Don't let bygones be gone

The teenager has many realistic current grievances. He meets up with cliques or gangs and is excluded, for instance. His anger at those who snub him is realistically directed at them. But if he pins on his dentist the picture of a bad man who purposely is out to hurt him, not only is this unrealistic but it leads him into feeling greater fear than is warranted and greater dislike of the dentist.

When his turmoil seems out of proportion to the actual person or event that he blames for it, one very important point to remember is that, in many instances, the roots of his exaggerations reach back into childhood to where his feelings and fantasies were centered on us, his parents. As we've seen, it is this very reaching back that often makes him overly angry at us now and makes his anger also spread out onto others. It is this same reaching back that makes him offer us those exaggerated objections he so often gives.

"But when things are past," you may still ask, "what can we do about them now? Isn't it best to let bygones be bygones?"

It isn't. When bygones stay hidden the troubles they contain grow larger.

Instead of letting bygone sore feelings stay hidden a better policy is to help your teen-ager gripe belatedly about the objections and "bad" feelings he used to have.

Because of your new insights and your new ability to accept many of his feelings, you'll do better with his old feelings now than you did then. He'll have a chance to relive them, as it were, with a more understanding parent than he had then.

And this, in turn, can help him rid himself of some of their pressure and show him belatedly that he isn't so bad as he felt he was.

Charles's father recounts, "We have what we call REMEMBERING TIMES. They aren't set programmed moments. They can come in at any hour of the day.

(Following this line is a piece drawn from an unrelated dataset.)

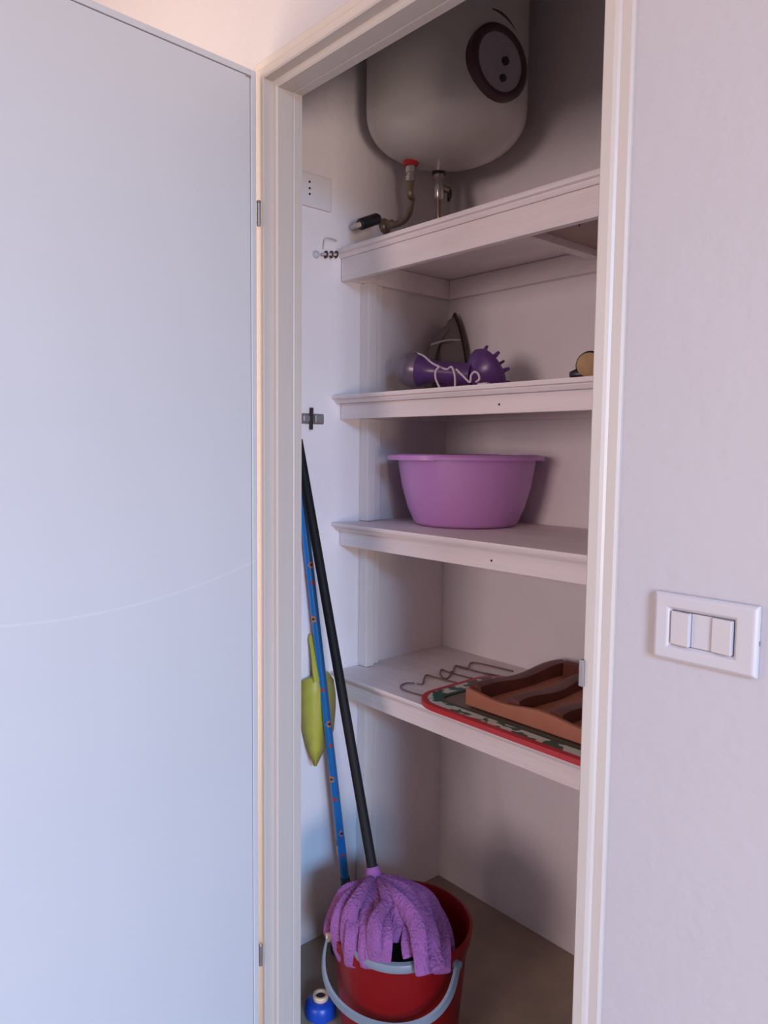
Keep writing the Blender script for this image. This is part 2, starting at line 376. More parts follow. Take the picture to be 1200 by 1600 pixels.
# stop valve with black grip
A = at(562, 351, 0, XL+.075); B = at(591, 341, 0, XL+.07); dv = (B-A).normalized()
sv = thing('stop_valve', 'wall stop valve with a ribbed black handle above the shelf end', 'valve', (XL, (A.y+B.y)/2, A.z))
bm = bmesh.new(); L = (B-A).length
add_lathe(bm, [(0, 0), (.012, 0), (.0145, .004), (.0145, L-.008), (.011, L), (0, L)], A, dv, 10); from_bm('grip', bm, M_black, sv, smooth=True)
lathe('grip_tip', [(0, -.007), (.006, -.007), (.007, 0), (0, 0)], A-dv*.001, M_cream, sv, axis=dv, n=12)
mid = (A+B)/2
tube('stem', [(XL+.001, mid.y, mid.z), (mid.x-.012, mid.y, mid.z)], .007, M_chrome, sv)
# socket plate
S0, S1 = at(474, 272, 0, XL+.004), at(517, 330, 0, XL+.004)
so = thing('wall_socket', 'small white wall socket with three dark holes, half behind the jamb', 'socket', (XL, 1.145, 1.92))
box('cover_plate', (XL+.0005, 1.068, 1.888), (XL+.008, 1.187, 1.968), M_socket, so, bevel=.003)
for py in (284, 294, 303):
    p = at(484, py, 0, XL+.009); lathe('socket_hole', [(0, -.001), (.0026, -.001), (.0026, .0008), (0, .0008)], p, M_dark, so, axis=(1, 0, 0), n=10)
# curtain-wire bracket at the shelf end
sp = thing('wire_spring_bracket', 'little white bracket with three dark spring coils at top shelf end', 'bracket', (XL, 1.18, 1.79))
c0 = at(501, 397, 0, XL+.012)
lathe('screw_rose', [(0, 0), (.010, 0), (.008, .005), (.004, .008), (0, .008)], (XL+.0008, c0.y-.006, c0.z), M_clear, sp, axis=(1, 0, 0), n=18)
tube('wire_loop', spline([(XL+.002, 1.165, 1.795), (XL+.012, 1.163, 1.815), (XL+.014, 1.17, 1.821), (XL+.012, 1.19, 1.822), (XL+.008, 1.203, 1.822)], 5), .0016, M_clear, sp, n=8)
for px in (509.5, 518, 525.5):
    p = at(px, 397.5, 0, XL+.012)
    bm = bmesh.new(); add_tube(bm, [p+Vector((.0055*math.cos(a), 0, .0075*math.sin(a))) for a in [2*PI*k/16 for k in range(17)]], .0021, 8, cap=False)
    from_bm('coil', bm, mat('rusty_spring', (.10, .05, .035), .5, metal=.5), sp, smooth=True)
tube('spring_core', [at(503, 397, 0, XL+.012), at(529, 398, 0, XL+.012)], .0035, M_clear, sp, n=10)
# door catch on the left wall
ca = thing('door_catch', 'small grey metal door catch screwed to the left wall', 'latch', (XL, 1.135, 1.375))
box('catch_plate', (XL+.0005, 1.098, 1.362), (XL+.005, 1.167, 1.388), M_steel, ca, bevel=.001)
box('catch_body', (XL+.005, 1.135, 1.365), (XL+.014, 1.162, 1.385), M_steel, ca, bevel=.002)
tube('catch_pin', [(XL+.008, 1.126, 1.348), (XL+.010, 1.126, 1.402)], .0045, M_dark, ca)
box('catch_tongue', (XL+.005, 1.100, 1.367), (XL+.013, 1.120, 1.383), M_steel, ca, bevel=.002)

# ------------------------------------------------------------------ lilac basin
BC = Vector((-1.325, 1.447, 1.1116))
ba = thing('plastic_basin', 'round lilac plastic washing-up basin on the middle shelf', 'basin', BC)
prof = [(0, 0), (.120, 0), (.128, .003), (.134, .010), (.149, .045), (.163, .095), (.172, .145), (.1745, .168), (.177, .170), (.183, .169), (.1845, .165), (.187, .165), (.188, .172), (.184, .1775), (.175, .179), (.170, .176), (.167, .155), (.155, .085), (.140, .030), (.128, .008), (0, .006)]
lathe('bowl', prof, BC, M_basin, ba, n=96)
vc = Vector((.68, -.73, 0))
for nm, a in (('rim_grip', math.atan2(-1.0, -.30)), ('rim_grip', math.atan2(1.0, .30))):
    bm = bmesh.new(); n = 18; rows = []
    for k in range(n+1):
        t = -1+2*k/n; aa = a+t*.62; ro = .187+.020*max(0, math.cos(t*PI/2))**.6
        rows.append([bm.verts.new((BC.x+r*math.cos(aa), BC.y+r*math.sin(aa), BC.z+z)) for r, z in ((.180, .1765), (ro, .1755), (ro+.001, .164), (ro-.003, .164), (ro-.004, .170), (.180, .1705))])
    for p, q_ in zip(rows, rows[1:]):
        for k in range(6): bm.faces.new((p[k], p[(k+1)%6], q_[(k+1)%6], q_[k]))
    bm.faces.new(rows[0]); bm.faces.new(rows[-1][::-1])
    from_bm(nm, bm, M_basin, ba, smooth=True)

# ------------------------------------------------------------------ hair dryer with diffuser
ZS = 1.4366
c_ = at(646, 578, 1, 1.345); rs = .0445
c_.z = max(c_.z, ZS+rs)
hd = thing('hair_dryer', 'purple hair dryer with smoky round back and spiky diffuser on the second shelf', 'hair dryer', (c_.x, c_.y, ZS))
e_ = at(738, 578, 1, 1.40); e_.z = c_.z-.017
ax = (e_-c_).normalized(); Ld = (e_-c_).length
pr = [(0, -.0435)]+[(rs*math.sin(t), -rs*math.cos(t)) for t in [PI/2*k/10 for k in range(1, 11)]]
lathe('back_cap', pr+[(rs, .004), (rs*.975, .012), (rs*.935, .020), (0, .020)], c_, M_silver, hd, axis=ax, n=40)
bar = lathe('barrel', [(0, .0205), (rs*.93, .0205), (rs*.80, .034), (.028, .052), (.026, .075), (.026, Ld), (0, Ld)], c_, M_purple, hd, axis=ax, n=40)
dax = (Vector((.30, .42, .75))).normalized()
dc = at(757, 590, 1, 1.43); dc.z = ZS+.052
cup = [(0, 0), (.028, .0), (.040, .006), (.052, .020), (.058, .036), (.0595, .041), (.056, .0425), (.050, .036), (.036, .018), (0, .014)]
dax = Vector((.24, .60, .40)).normalized()
di = lathe('diffuser', [(0, -.044), (.026, -.038), (.043, -.022), (.057, -.004), (.061, .010), (.057, .020), (.044, .026), (.0, .029)], dc+dax*.0, M_purple, hd, axis=dax, n=44)
U, V = frame_of(dax)
for k in range(7):
    a = 2*PI*k/7+.25; base = dc+(U*math.cos(a)+V*math.sin(a))*.044+dax*.022
    tip = base+dax*.017+(U*math.cos(a)+V*math.sin(a))*.010
    tube('diffuser_finger', [base-dax*.004, (base+tip)/2, tip], [.0062, .0052, .0036], M_purple, di, n=8)
tube('diffuser_finger', [dc+dax*.035, dc+dax*.062], [.0052, .003], M_purple, di, n=8)
# handle folded down behind, then the cord
hh0 = c_+ax*.035
tube('folded_handle', spline([hh0+Vector((-.03, .03, -.005)), hh0+Vector((0, .055, -.02)), hh0+Vector((.05, .075, -.026)), hh0+Vector((.11, .08, -.0275))], 6), .0155, M_purple, hd, n=16)
yc = 1.288
cw = [at(x, y, 1, yy) for x, y, yy in ((650, 551, 1.35), (662, 556, 1.32), (675, 567, 1.305), (687, 573, 1.30), (698, 577, 1.30), (705, 573, 1.29), (709, 580, 1.288), (711, 592, 1.285))]
cl = cw[-1].copy(); cl.z = ZS+.004
tube('cord', spline(cw+[cl], 7), .0024, M_cord, hd, n=8)
c2_ = [at(x, y, 1, yc) for x, y in ((687, 572), (681, 580), (681, 592))]; e2 = at(689, 603, 1, yc); e2.z = ZS+.003; c2_.append(e2)
tube('cord_loop', spline(c2_, 7), .0024, M_cord, hd, n=8)
c3_ = [at(x, y, 1, yc) for x, y in ((713, 577), (722, 586), (734, 597), (736, 587), (741, 581), (747, 584), (749, 592), (744, 597))]
for p in c3_: p.z = max(p.z, ZS+.0028)
tube('cord_loop', spline(c3_, 7), .0024, M_cord, hd, n=8)
pl = at(756, 592, 1, yc); pl.z = ZS+.008
box('plug', pl-Vector((.014, .007, .007)), pl+Vector((.014, .007, .005)), M_cord, hd, bevel=.003)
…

"The other evening Charles got peeved about something inconsequential. Anyway, he looked at me with utter scorn and called me a dope.

"I let him rave and a little later I said, 'Remember, Charles, when you were a kid, one afternoon you called me some name and I let you have it across the mouth?'

"'You bet I do,' ruefully. 'Gee, I hated you. Let's face it, Pop, that was a horrible thing for a big man to do to a little boy. I never wanted to exterminate anybody so much in my life!'

"'Check!' I said. 'It was rotten of me.'

"'Uh-huh,' he came back. 'That was before you had any sense.'"

Noreen's mother brought past things up in similar manner with Noreen.

"Remember how I used to punish you?"

"Oh, Mom! The worst thing was the eating business. Remember the way you used to make me sit and sit. For hours. I'll never do anything like that to a child of mine. It makes you want to throw up all over everything . . ."

"And everybody?"

"You said it. And especially over one person."

"I can guess who that was."

It's a fallacy for us older ones to think, "You young squirt, you've got your whole life ahead of you!"

He hasn't. He, too, has a past. He has a history of past occurrences and wants. He also has a history of past feelings.

It's true, as far as the occurrences and events are concerned, that what's past is past. You can't undo it. It's done.

Fortunately, feelings are more malleable. You can make up for past mistakes by present acceptance. Going back into past feelings and bringing them out can sometimes also bring a fresh start.